L’auteur colombien Santiago Gamboa primé et traduit dans plus de quinze langues voit son roman noir Colombian Psycho (traduction de François Gaudry) publié par les Éd. Métailié. Disponible en librairie le 17 mars 2023.
Photo : Editions Métailié
Colombian Psycho propose de suivre le procureur Edilson Jutsiñamuy dans une enquête qui débute alors qu’un couple découvre les membres humains d’un prisonnier encore vivant et derrière les barreaux. Aidé d’une journaliste prénommée Julieta et de sa secrétaire Johana, le procureur se plonge dans un monde criminel où les meurtres se recoupent et s’agglomèrent. La violence explose et donne lieu à des développements sur ses liens avec l’histoire politique colombienne, notamment grâce au personnage de Julieta, une des différentes projections de l’auteur dans son œuvre, qui parle des problèmes actuels en Colombie en faisant le récit des meurtres dans le roman.

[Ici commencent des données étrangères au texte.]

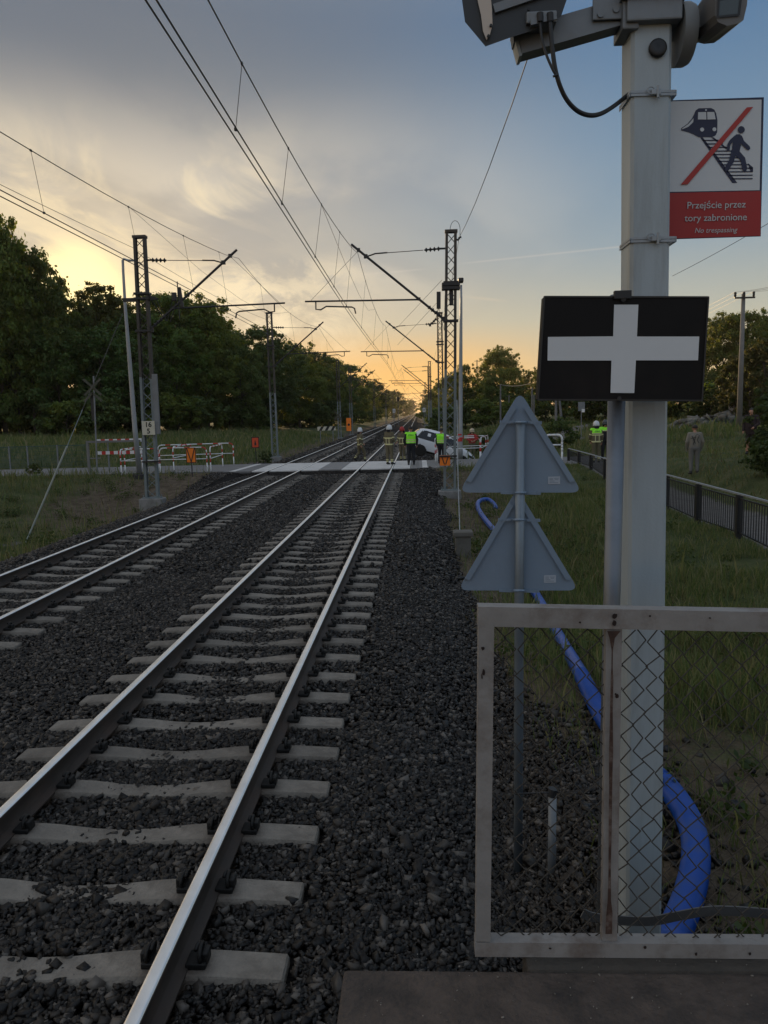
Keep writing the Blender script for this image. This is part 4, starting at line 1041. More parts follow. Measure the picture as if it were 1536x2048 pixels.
c1 = cab([(1100, 42, -0.075), (1104, 90, -0.08), (1112, 145, -0.08), (1128, 190, -0.07), (1150, 218, -0.05), (1175, 230, -0.02), (1200, 228, 0.0), (1228, 212, 0.02), (1258, 188, 0.05)], 1)
m_ = MB(); m_.tube(c1, 0.0085, 8); tag(smooth_angle(m_.build('camera_cable', BLACK)), 'thick black cable looping from the housing to the post', 'cable', 'black cables hanging from the camera housing')
c2 = cab([(1080, 42, -0.075), (1084, 80, -0.082), (1093, 110, -0.09), (1105, 138, -0.094), (1114, 154, -0.093), (1128, 186, -0.085)], 1)
m_ = MB(); m_.tube(c2, 0.005, 8); m_.tube([post_pt(1106, 153, -0.1), post_pt(1116, 150, -0.1)], 0.004, 6); tag(smooth_angle(m_.build('camera_cable', BLACK)), 'thinner black cable tied to the thick one below the housing', 'cable', 'black cables hanging from the camera housing')
# right-hand bullet camera
cam2 = empty('bullet_camera', tuple(post_pt(1365, 70, 0.06)), 'grey bullet camera on a round base at the right of the post', 'camera')
C2 = Vector(cam2.location)
def c2part(name, fn, mt, smooth=False):
    m_ = MB(); fn(m_); m_.v = [tuple(Vector(q)-C2) for q in m_.v]; return m_.build(name, mt, cam2, smooth=smooth)
cc = post_pt(1352, 71, 0.06)
def rbase(q):
    Mr = Matrix.Rotation(R(90), 3, 'Y') @ Matrix.Rotation(R(0), 3, 'X'); q.lathe([(0.108, 0.0), (0.108, 0.035), (0.10, 0.052), (0.075, 0.058), (0.0, 0.058)], tuple(cc), 28, Mr)
smooth_angle(c2part('round_base', rbase, SIGNGREY))
c2part('neck', lambda q: q.tube([post_pt(1378, 72, 0.06), post_pt(1396, 70, 0.04)], [0.03, 0.026], 12), HOUS, True)
def bullet(q):
    fr = [(1431, -30), (1430, 30), (1436, 44), (1455, 52), (1478, 46), (1487, 40), (1494, 10), (1497, -30), (1480, -60), (1445, -60)]
    bk = [(1388, 22), (1387, 45), (1387, 66), (1391, 84), (1408, 88), (1428, 86), (1440, 78), (1450, 50), (1440, 15), (1405, 5)]
    A_ = [post_pt(x_, y_, -0.10) for x_, y_ in fr]; B_ = [post_pt(x_, y_, 0.10) for x_, y_ in bk]; k = len(fr)
    q.add(A_+B_, [tuple(range(k)), tuple(range(k, 2*k))]+[(i, (i+1) % k, k+(i+1) % k, k+i) for i in range(k)])
CAMG = mat('bullet_camera_shell', (0.13, 0.125, 0.12), 0.5, 0.0, 0.06, 8)
c2part('camera_body', bullet, CAMG)
def win(q):
    a = [post_pt(x_, y_, -0.104) for x_, y_ in ((1440, 0), (1438, 31), (1476, 27), (1480, -6))]; q.add(a, [(0, 1, 2, 3)])
def wframe(q):
    o = [(1436, -6), (1434, 35), (1480, 31), (1485, -12)]; i_ = [(1440, 0), (1438, 31), (1476, 27), (1480, -6)]
    q.add([post_pt(x_, y_, -0.106) for x_, y_ in o+i_], [(0, 1, 5, 4), (1, 2, 6, 5), (2, 3, 7, 6), (3, 0, 4, 7)])
c2part('lens_window', win, mat('camera_window', (0.06, 0.075, 0.08), 0.15)); c2part('window_frame', wframe, BLACK)

# no trespassing sign, strapped to the back of the post
NY = POY+pw+0.012
def S(zx, zy, d=0.0): return Vector(P(1330+zx/6.398, 180+zy/6.4, NY-d))
sg = empty('prohibition_sign', tuple(S(660, 1000)), 'white and red sign forbidding walking across the tracks, on the post', 'sign')
SO = Vector(sg.location)
def spart(name, polys, mt, d, thick=0.0):
    m_ = MB()
    for poly in polys:
        k = len(poly); fr = [S(x_, y_, d)-SO for x_, y_ in poly]
        if thick:
            bk = [q+Vector((0, thick, 0)) for q in fr]
            m_.add(fr+bk, [tuple(range(k)), tuple(range(k, 2*k))]+[(i, (i+1) % k, k+(i+1) % k, k+i) for i in range(k)])
        else: m_.add(fr, [tuple(range(k))])
    return m_.build(name, mt, sg)
def disc(cx, cy, r, n=20): return [(cx+r*math.cos(a), cy+r*math.sin(a)) for a in np.linspace(0, 2*math.pi, n, endpoint=False)]
spart('board', [[(-250, 142), (1266, 92), (1226, 1872), (-290, 1922)]], NAVY, 0.0, 0.004)
spart('white_panel', [[(-210, 150), (1236, 122), (1211, 1282), (-235, 1310)]], SIGNWHITE, 0.0015)
spart('red_panel', [[(-255, 1325), (1226, 1292), (1222, 1866), (-262, 1912)]], SIGNRED, 0.0015)
train = [(432, 234), (590, 230), (632, 252), (655, 300), (672, 385), (668, 540), (648, 580), (600, 604), (430, 604), (370, 570), (300, 540), (208, 518), (208, 488), (290, 430), (345, 365), (372, 310), (392, 262)]
spart('train_pictogram', [train], NAVY, 0.003)
spart('train_windows', [[(425, 284), (527, 282), (530, 378), (420, 376)], [(540, 282), (630, 282), (648, 374), (542, 378)], disc(475, 506, 26), disc(632, 503, 25), disc(525, 256, 12), [(365, 362), (362, 410), (300, 470), (216, 505), (222, 490), (300, 435), (345, 385)]], SIGNWHITE, 0.0045)
tr = [[(450, 606), (484, 606), (925, 1188), (862, 1190)], [(590, 606), (625, 606), (790, 740), (785, 760)], [(1060, 935), (1127, 990), (1127, 1045), (1095, 1040)]]
for i, yy in enumerate((645, 690, 735, 782, 825, 868, 912, 957, 1002, 1047, 1092, 1136)):
    xa = 480+(yy-640)*0.76; xb = min(1122, 640+(yy-610)*1.27); tr.append([(xa, yy-7), (xb, yy-10), (xb, yy+5), (xa, yy+8)])
spart('track_pictogram', tr, NAVY, 0.003)
man = [[(915, 566), (962, 566), (990, 595), (1010, 650), (1085, 722), (1092, 752), (1070, 770), (1045, 760), (975, 690), (955, 785), (1025, 865), (1052, 1000), (1042, 1035), (1010, 1038), (990, 1020), (970, 900), (905, 840), (875, 930), (815, 1025), (785, 1040), (762, 1025), (765, 995), (820, 900), (860, 740), (868, 665), (838, 700), (825, 775), (805, 785), (792, 765), (800, 690), (830, 640), (885, 590)], disc(976, 507, 45)]
spart('walking_pictogram', man, NAVY, 0.0052)
spart('red_bar', [[(200, 1212), (292, 1206), (1130, 216), (1048, 222)]], mat('sign_bar_red', (0.42, 0.028, 0.02), 0.5), 0.0065)
TW = mat('sign_text', (0.50, 0.50, 0.50), 0.5)
ux = (S(1200, 1500)-S(100, 1524)).normalized(); uy = (S(660, 1300)-S(655, 1500)).normalized(); px1 = (S(1000, 1500)-S(0, 1500)).length/1000
for (cx, cy, h, txt, sh) in ((655, 1473, 122, 'Przejście przez', 0), (650, 1636, 122, 'tory zabronione', 0), (648, 1796, 90, 'No trespassing', 0.22)):
    for k_ in ((-1, 1) if not sh else (0,)):     # two strokes a hair apart make the letters bold
        text_mesh('sign_text', txt, h*px1*1.0, TW, sg, frameM(S(cx+k_*1.3, cy, 0.0045+k_*0.0006)-SO, ux, uy), shear=sh, extrude=0.0)

# black board with the white cross
KY = 2.90
def K(zx, zy, d=0.0): return Vector(P(900+zx/2.415, 560+zy/2.415, KY-d))
ks = empty('cross_board', tuple(K(840, 330)), 'black rectangular board bearing a big white plus shaped cross', 'sign')
KO = Vector(ks.location)
def kpart(name, poly, mt, d, thick=0.0, parent=None, bev=0):
    k = len(poly); fr = [K(x_, y_, d)-KO for x_, y_ in poly]; m_ = MB()
    if thick:
        bk = [q+Vector((0, thick, 0)) for q in fr]
        m_.add(fr+bk, [tuple(range(k)), tuple(range(k, 2*k))]+[(i, (i+1) % k, k+(i+1) % k, k+i) for i in range(k)])
    else: m_.add(fr, [tuple(range(k))])
    return m_.build(name, mt, parent or ks)
kpart('board', [(452, 84), (460, 76), (1246, 78), (1253, 88), (1222, 577), (1214, 586), (430, 582), (422, 574)], SIGNBLACK, 0.0, 0.05)
rim = MB(); o = [(452, 77), (1253, 79), (1222, 586), (422, 582)]; i_ = [(460, 84), (1245, 86), (1214, 578), (430, 574)]
for a_, b_ in ((0, 1), (1, 2), (2, 3), (3, 0)):
    rim.add([K(*o[a_], 0.004)-KO, K(*o[b_], 0.004)-KO, K(*i_[b_], 0.004)-KO, K(*i_[a_], 0.004)-KO, K(*o[a_], -0.01)-KO, K(*o[b_], -0.01)-KO, K(*i_[b_], -0.01)-KO, K(*i_[a_], -0.01)-KO], [(0, 1, 2, 3), (4, 7, 6, 5), (0, 4, 5, 1), (3, 2, 6, 7)])
rim.build('rim', mat('board_rim', (0.03, 0.028, 0.026), 0.5, 0.2, 0.2, 10), ks)
kpart('white_cross', [(793, 119), (910, 119), (903, 273), (1204, 273), (1198, 388), (898, 388), (890, 546), (775, 545), (780, 389), (471, 389), (473, 275), (788, 272)], SIGNWHITE, 0.003)
m_ = MB(); m_.box(K(833, 72, 0.004)-KO, (0.062, 0.02, 0.03), bev=0.003); m_.tube([K(838, 92, 0.012)-KO, K(838, 92, 0.0)-KO], 0.010, 8); m_.tube([K(818, 572, 0.010)-KO, K(818, 572, 0.0)-KO], 0.008, 8); m_.build('bracket', DARKST, ks)
m_ = MB(); m_.tube([Vector(P(1238, 590, KY+0.09))-KO, Vector(P(1206, 1960, KY+0.09))-KO], 0.0325, 18); m_.build('pole', mat('pole_galvanised_blue', (0.17, 0.19, 0.22), 0.42, 0.55, 0.12, 5, dirt=(0.12, 0.13, 0.15), dscale=3), ks, smooth=True)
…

Clin d’œil évident à American Psycho, Santiago Gamboa propose une version colombienne qui reprend certains thèmes du roman de Bret Easton Ellis (1991). L’œuvre de l’auteur colombien est rythmée par la folie, le sang et les pulsions destructrices de ses personnages dans une Colombie violente où les ombres grandissantes des paramilitaires et de la corruption menacent. Santiago Gamboa, pétri de références artistiques diverses et variées, ajoute à cela un questionnement sur le rôle des écrivains dans ce monde ultra-violent. À mi-chemin entre les films Ténèbres de Dario Argento (1982) et L’Antre de la folie de John Carpenter (1994), la frontière entre la fiction et la réalité est interrogée grâce à un avatar fictif de l’auteur dans le livre qui publie des œuvres étrangement similaires aux crimes constatés par l’équipe du procureur.
Si Colombia Psycho est une enquête qui tient en haleine le lecteur pendant près de 600 pages, nous regrettons une fois de plus la différence de traitement que réserve Santiago Gamboa à ses personnages masculins et féminins (1). La construction psychologique des femmes de Colombian Psycho n’est pas très approfondie et ces dernières sont souvent stéréotypées, réduites à des pulsions sexuelles, à des aléas émotionnels et à des traumatismes fondateurs. Le fait que les personnages féminins soient souvent introduits à travers des scènes de sexe très graphiques ou des discussions sur leurs couples traduit un regard masculin posé sur ces femmes fictives qui provoque un malaise dans la lecture. Le projet d’écriture de l’auteur peut alors être interrogé : cherche-t-il à dénoncer leur condition ? Ne serait-il pas mieux venu de proposer des personnages féminins construits différemment ? D’écrire des femmes qui seraient sorties de cette condition et porteraient un regard critique sur la place des femmes dans la société colombienne ?
Nina MORELLI
(1) https://www.espaces-latinos.org/archives/104230
Colombia Psycho de Santiago Gamboa, traduit de l’espagnol (Colombie) par François Gaudry, éd. Métailié, bibliothèque Hispano-américaine, 592 p., 23 €.